The experience led Whitehead to focus his studies on conflict, rather than the more traditional anthropological subjects such as culture, clan, and belief. Examining the ways that people and cultures clash allows “anthropology to speak to the central problems of our society, not bury itself in rather obscure truths,” he says.
However, he soon discovered that discussions about violence are surrounded by taboos. “Our attitude and knowledge about violence are where they were about sex thirty to forty years ago,” he says. Indeed, Whitehead's new book, Dark Shamans: Kanaimà and the Poetics of Violent Death, contains descriptions of kanaimà horrendous enough to be taboo in many publications. This story, too, avoids some of the harsher details, but interested readers can consult the book for more explicit descriptions.
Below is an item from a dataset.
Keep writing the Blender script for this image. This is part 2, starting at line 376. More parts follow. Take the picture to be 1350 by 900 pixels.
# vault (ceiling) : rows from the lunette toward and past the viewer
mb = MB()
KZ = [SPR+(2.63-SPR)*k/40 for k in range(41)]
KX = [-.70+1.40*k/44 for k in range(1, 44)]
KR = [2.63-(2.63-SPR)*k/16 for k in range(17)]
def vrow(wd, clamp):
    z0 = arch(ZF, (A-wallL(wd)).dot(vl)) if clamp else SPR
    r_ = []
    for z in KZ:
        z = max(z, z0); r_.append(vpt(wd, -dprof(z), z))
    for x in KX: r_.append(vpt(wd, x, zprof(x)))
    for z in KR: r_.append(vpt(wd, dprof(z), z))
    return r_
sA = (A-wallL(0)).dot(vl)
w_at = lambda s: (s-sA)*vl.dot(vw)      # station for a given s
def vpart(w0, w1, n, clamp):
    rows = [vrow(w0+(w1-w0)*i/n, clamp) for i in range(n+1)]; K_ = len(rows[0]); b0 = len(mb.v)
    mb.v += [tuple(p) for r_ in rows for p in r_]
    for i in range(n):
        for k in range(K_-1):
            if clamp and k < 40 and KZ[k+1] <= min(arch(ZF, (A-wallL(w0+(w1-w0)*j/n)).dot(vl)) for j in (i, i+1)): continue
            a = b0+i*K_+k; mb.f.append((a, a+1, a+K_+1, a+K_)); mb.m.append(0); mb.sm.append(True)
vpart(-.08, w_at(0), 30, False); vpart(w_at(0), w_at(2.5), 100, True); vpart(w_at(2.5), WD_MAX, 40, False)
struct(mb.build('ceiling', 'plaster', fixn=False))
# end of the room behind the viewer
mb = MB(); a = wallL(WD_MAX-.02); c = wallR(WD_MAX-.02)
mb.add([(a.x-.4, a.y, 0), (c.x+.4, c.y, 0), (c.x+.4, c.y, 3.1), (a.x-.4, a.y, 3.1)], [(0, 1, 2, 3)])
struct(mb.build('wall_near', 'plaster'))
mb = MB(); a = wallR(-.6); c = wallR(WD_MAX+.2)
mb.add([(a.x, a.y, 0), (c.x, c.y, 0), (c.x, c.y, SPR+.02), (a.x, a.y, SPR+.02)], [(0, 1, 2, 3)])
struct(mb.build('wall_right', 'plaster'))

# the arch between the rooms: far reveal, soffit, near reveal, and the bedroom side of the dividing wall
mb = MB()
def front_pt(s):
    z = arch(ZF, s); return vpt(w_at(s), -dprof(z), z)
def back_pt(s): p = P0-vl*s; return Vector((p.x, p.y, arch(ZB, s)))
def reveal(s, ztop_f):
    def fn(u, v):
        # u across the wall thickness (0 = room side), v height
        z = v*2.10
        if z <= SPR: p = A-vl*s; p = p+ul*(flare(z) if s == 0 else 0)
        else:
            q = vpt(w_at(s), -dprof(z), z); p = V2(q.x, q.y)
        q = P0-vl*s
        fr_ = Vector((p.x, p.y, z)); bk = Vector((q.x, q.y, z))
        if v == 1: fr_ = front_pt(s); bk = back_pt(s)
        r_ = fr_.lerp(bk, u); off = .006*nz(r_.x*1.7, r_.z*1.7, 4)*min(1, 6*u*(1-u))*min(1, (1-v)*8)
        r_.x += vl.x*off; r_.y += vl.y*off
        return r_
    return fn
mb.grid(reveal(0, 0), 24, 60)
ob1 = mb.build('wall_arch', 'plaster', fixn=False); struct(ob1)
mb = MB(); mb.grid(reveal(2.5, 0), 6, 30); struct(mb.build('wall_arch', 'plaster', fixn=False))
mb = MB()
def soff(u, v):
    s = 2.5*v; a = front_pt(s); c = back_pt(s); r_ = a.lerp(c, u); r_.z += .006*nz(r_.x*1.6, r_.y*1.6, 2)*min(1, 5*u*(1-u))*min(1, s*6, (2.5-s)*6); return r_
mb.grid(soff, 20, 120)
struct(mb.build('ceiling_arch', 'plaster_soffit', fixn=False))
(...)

In 1992, a year before joining the faculty at UW-Madison, Whitehead made his fateful trip to the Guyana highlands, a forested part of the southern region of the country. Although part of Guyana, the area has closer economic and social relations to the Amazon basin of Brazil, to the south. Once predominantly populated by Patamuna, a fairly traditional people, the highlands have faced incursions from miners, who have been moving north from the Amazon region.
Whitehead was planning to survey the highlands, assembling a list of old villages, burial sites, and caves with artifacts for the aid of future researchers. No sooner had he arrived, however, than the local nurse implored him to shift his attention to kanaimà. She insisted that kanaimàs were still stalking, bludgeoning, poisoning, and mutilating their victims on forested mountain paths.